En otras palabras, si la forma de vida de los personajes representados fuera un motivo válido para destruir sus retratos y estatuas, no tendríamos esfinge ni pirámides faraónicas, no se preservarían tampoco las estatuas de los césares ni de los patricios romanos en el Vaticano, el Museo del Louvre y el palacio de Versalles estarían vacíos de lienzos, tanto de malos monarcas como de buenos burgueses ¡Adiós Meninas y abur Velázquez!

El muro de Berlín actualmente es un lienzo de grafitti y arte urbano que actualmente recibe miles de visitantes.

El Coliseo romano, teatro de innumerables masacres, habría caído hace mucho y los retazos del muro de Berlín, vestigios de oprobio, no adornarían con su complejo arte callejero los sitios más emblemáticos y rebeldes de la capital alemana. Ojalá que se preserven con respeto y cuidado aquellas piezas cuyos valores estéticos y artísticos las vuelven obras maestras; enterrémoslas hasta que se esfumen los egos y se borren sus nombres; actuemos así a la espera de tiempos menos apasionados, tiempos donde se puedan admirar con madurez y estudiar con perspectiva histórica y la muy necesaria ecuanimidad estos vestigios del pasado.

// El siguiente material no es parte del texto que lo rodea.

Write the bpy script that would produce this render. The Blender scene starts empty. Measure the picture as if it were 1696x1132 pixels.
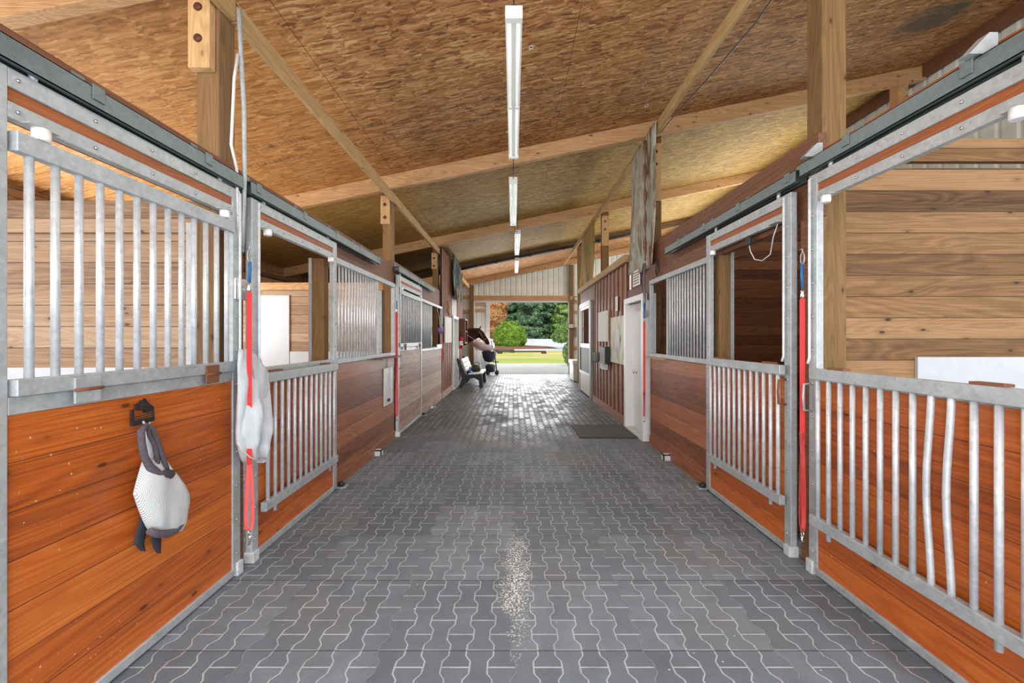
import bpy, bmesh, math, random
from mathutils import Vector, Matrix, noise
R = random.Random(7)
C = bpy.context.scene.collection
SC = bpy.context.scene
EYE = 1.55; F = 660.0; CX = 850.0; CY = 560.0
# ------------------------------------------------------------------ camera
cam = bpy.data.cameras.new('camera'); camo = bpy.data.objects.new('camera', cam); C.objects.link(camo)
camo.location = (0, 0, EYE); camo.rotation_euler = (math.pi/2, 0, 0)
cam.sensor_width = 36; cam.lens = 36*F/1696
cam.shift_x = -(CX-848)/1696; cam.shift_y = -(566-CY)/1696
cam.clip_start = 0.05; cam.clip_end = 400
SC.camera = camo
SC.view_settings.view_transform = 'Standard'; SC.view_settings.look = 'None'
SC.view_settings.gamma = 1; SC.view_settings.use_curve_mapping = False
SC.view_settings.exposure = 0.3
# ------------------------------------------------------------------ sky
w = bpy.data.worlds.new('sky'); SC.world = w; w.use_nodes = True
bg = w.node_tree.nodes['Background']; bg.inputs[0].default_value = (0.93, 0.97, 1.0, 1); bg.inputs[1].default_value = 1.15
sun = bpy.data.lights.new('sun', 'SUN'); sun.energy = 1.2; sun.angle = 0.3; sun.color = (1, .95, .88)
suno = bpy.data.objects.new('sun', sun); C.objects.link(suno); suno.rotation_euler = (math.radians(38), math.radians(12), 0)
def area(name, loc, rot, sx, sy, e, col=(1,1,1)):
    l = bpy.data.lights.new(name, 'AREA'); l.shape = 'RECTANGLE'; l.size = sx; l.size_y = sy; l.energy = e; l.color = col
    o = bpy.data.objects.new(name, l); C.objects.link(o); o.location = loc; o.rotation_euler = rot
    return o
PI = math.pi
# added fill lamps at the unseen entrance and side openings, then end-opening daylight
area('entrance_fill', (0, -1.6, 2.1), (PI/2, 0, 0), 7.5, 3.6, 250, (.97, .985, 1))
area('right_opening_fill', (6.3, 11.7, 4.1), (PI/2, 0, PI/2), 8.6, 1.6, 210, (1, .97, .9))
area('right_near_fill', (6.3, 1.2, 2.2), (PI/2, 0, PI/2), 2.2, 1.8, 30, (1, .97, .9))
area('left_near_fill', (-5.6, 1.0, 2.0), (PI/2, 0, -PI/2), 2.4, 1.4, 40, (1, .98, .94))
area('left_far_fill', (-5.6, 4.6, 2.0), (PI/2, 0, -PI/2), 2.4, 1.4, 120, (1, .98, .94))
area('end_opening_daylight', (0.4, 17.3, 1.6), (-PI/2, 0, 0), 4.0, 3.0, 200, (.96, .98, 1))

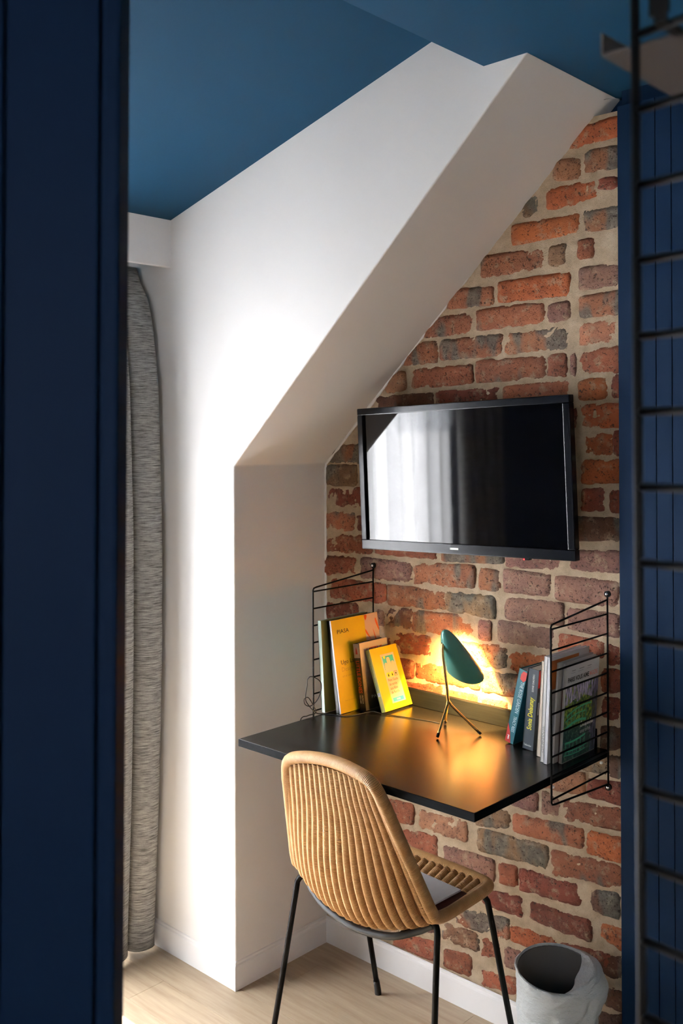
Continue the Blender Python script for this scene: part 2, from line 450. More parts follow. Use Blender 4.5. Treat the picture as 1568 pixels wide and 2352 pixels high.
BRICKS = """
o 8296 9740 22169 22269 22638 22670
q 7920 8611 21512 21427 21934 21892
n 8791 9641 21535 21505 22008 21975
o 7739 9064 20798 20856 21244 21294
d 9142 9584 21081 21004 21280 21240
b 7025 7489 20733 20765 21071 21245
o 6711 8603 20060 20137 20518 20547
n 8749 9728 20123 20098 20566 20548
m 5754 7613 19337 19387 19851 19844
g 7779 8223 19408 19395 19822 19865
r 8600 8968 19470 19474 19885 19924
o 6284 8322 18641 18639 19115 19148
p 8618 9668 18720 18748 19205 19198
n 4629 6078 18634 18604 19076 19052
m 5613 7608 17968 18030 18453 18477
p 7759 8330 18003 18027 18396 18445
n 8637 9728 18052 18066 18516 18565
m 3807 5458 17912 17904 18337 18422
n 6494 8246 17292 17330 17764 17820
q 8633 9724 17406 17392 17850 17900
m 4393 6370 17259 17288 17734 17783
m 2999 4236 17185 17200 17700 17768
q 2440 3116 16429 16477 16976 16968
r 3371 5424 16515 16595 17014 17025
m 5578 7634 16609 16642 17117 17127
r 7728 8208 16694 16651 17149 17162
p 8346 8460 16666 16660 17144 17137
r 8607 9667 16694 16694 17199 17223
k 2027 4086 15915 15942 16287 16329
d 4243 6261 15938 15980 16370 16422
r 6423 8285 16066 16057 16409 16505
o 8603 9289 16058 16088 16472 16534
d 9461 9717 16083 16095 16566 16584
d 8361 8486 15323 15322 15811 15808
o 8633 9702 15361 15411 15886 15900
o 8675 9413 14710 14736 15161 15178
d 9474 9732 14709 14739 15233 15250
o 8640 9728 14032 14111 14540 14584
d 8657 9204 13375 13420 13845 13901
d 9406 9724 13384 13400 13853 13864
k 8443 9720 12674 12707 13166 13208
p 8236 9657 11908 11982 12327 12447
n 155 1702 14421 14426 14914 14938
b -47 1254 13714 13754 14285 14309
d 43 1695 13108 13165 13584 13659
n -81 1171 12379 12438 12874 12901
d 1296 1789 12464 12495 12833 12860
r -18 1834 11698 11806 12193 12279
r -98 1215 11028 11138 11532 11602
p 1445 3306 11062 11135 11621 11612
m 3425 5451 11078 11188 11611 11740
n 5646 6239 11160 11190 11673 11663
p 6408 7756 11191 11197 11726 11697
p 7928 9580 11155 11151 11683 11726
r 2013 4186 11824 11847 11956 12119
n 4404 6373 11810 11912 12025 12148
p 6485 8085 11843 11908 12157 12253
r 212 2369 10344 10437 10894 10937
m 2479 4491 10402 10497 10924 10948
g 4542 6103 10484 10447 10930 10986
p 6441 8112 10489 10546 11007 11041
p 8213 9576 10469 10446 10948 10935
d -106 1291 9654 9852 10158 10243
p 2066 2303 9757 9763 10164 10144
k 2350 3329 9746 9826 10245 10337
m 3388 5443 9766 9849 10299 10395
p 5580 5966 9836 9873 10350 10335
p 6232 7817 9894 9904 10384 10357
r 8006 9225 9811 9905 10292 10225
d 9320 9618 9775 9807 10238 10194
d 2362 3971 9082 9180 9605 9660
m 5017 6437 9097 9236 9646 9725
o 6548 7679 9146 9144 9646 9682
d 9159 9580 9111 9150 9587 9637
d 2833 3368 8370 8459 8876 8899
r 3444 5577 8442 8532 8911 8879
m 5678 7065 8480 8563 9006 9070
d 9155 9614 8477 8513 8917 8983
d 2714 4395 8052 8142 8231 8371
m 4537 5507 8139 8145 8281 8312
p 5725 6430 8047 8124 8254 8314
k 9151 9685 7719 7851 8230 8337
k 9340 9700 7129 7161 7585 7646
g 8577 9321 7112 7159 7435 7651
q 7457 8663 6405 6545 6821 7018
d 8796 9726 6508 6523 6888 7011
p 6543 7333 5748 5760 6057 6219
p 7525 7997 5768 5798 6298 6208
r 8136 9744 5773 5944 6222 6392
g 5489 6490 4943 5110 5413 5534
m 6666 8610 5067 5215 5514 5658
o 8744 9740 5132 5184 5634 5710
r 2091 3350 4204 4396 4802 4906
q 3572 5168 4363 4417 4801 4926
g 5569 7637 4313 4447 4839 4961
m 7778 9631 4341 4567 4897 5036
r 2557 4162 3477 3638 4068 4251
p 4375 6038 3587 3623 4084 4142
r 6214 6733 3655 3708 4129 4175
d 6832 8512 3676 3776 4162 4240
k 8856 9550 3797 3836 4245 4384
d 5688 6894 2940 2981 3324 3429
d 7113 8816 3011 3049 3447 3481
o 9029 9681 3250 3100 3552 3569
n 4732 6490 2096 2293 2508 2772
o 6570 7827 2284 2377 2645 2721
b 4394 5533 1568 1630 1983 2050
r 5639 6201 1545 1661 2017 2057
p 6385 6807 1556 1608 2018 2066
d 7958 9285 2473 2550 2686 2866
k 8526 9728 2352 2417 2707 2931
r 4435 5294 844 858 1277 1405
r 5634 6723 811 934 1178 1324
k 8950 9724 1631 1700 2078 2090
k 8858 9735 989 1238 1309 1627
d 222 1614 699 892 1019 1163
r 2574 4143 765 879 1105 1352
d 40 1950 1595 1595 2155 2155
p 2150 4200 1595 1595 2155 2155
r 7750 8700 1595 1595 2155 2155
b 40 800 2340 2340 2900 2900
m 1000 3050 2340 2340 2900 2900
m 3250 4250 2340 2340 2900 2900
d 40 1950 3085 3085 3645 3645
r 40 800 3830 3830 4390 4390
r 40 1950 4575 4575 5135 5135
r 40 800 5320 5320 5880 5880
m 1000 3050 5320 5320 5880 5880
q 3250 5300 5320 5320 5880 5880
p 40 1950 6065 6065 6625 6625
r 2150 4200 6065 6065 6625 6625
d 4400 5400 6065 6065 6625 6625
q 40 800 6810 6810 7370 7370
q 1000 3050 6810 6810 7370 7370
p 3250 5300 6810 6810 7370 7370
p 5500 6500 6810 6810 7370 7370
d 40 1950 7555 7555 8115 8115
r 6650 7650 7555 7555 8115 8115
p 40 800 8300 8300 8860 8860
d 1000 2000 8300 8300 8860 8860
r 7750 8750 8300 8300 8860 8860
b 2100 3050 12770 12770 13330 13330
p 3250 5300 12770 12770 13330 13330
p 5500 7550 12770 12770 13330 13330
d 2150 4200 13515 13515 14075 14075
d 4400 6450 13515 13515 14075 14075
p 6650 7650 13515 13515 14075 14075
p 2100 3050 14260 14260 14820 14820
b 3250 5300 14260 14260 14820 14820
b 5500 7550 14260 14260 14820 14820
p 2150 4200 15005 15005 15565 15565
r 4400 6450 15005 15005 15565 15565
q 6650 7650 15005 15005 15565 15565
"""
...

En una sola frase, por si se necesitara mayor claridad, hombres y mujeres podrían ser malvados y al mismo tiempo hermosos, sin que su inmoralidad justifique la destrucción de obras que le costaron horas de trabajo y energías a sus creadores, sobre todo cuando sus formas estéticas perpetúan el espíritu eterno de la belleza, al margen de la moral y corrección política de cada fugaz presente.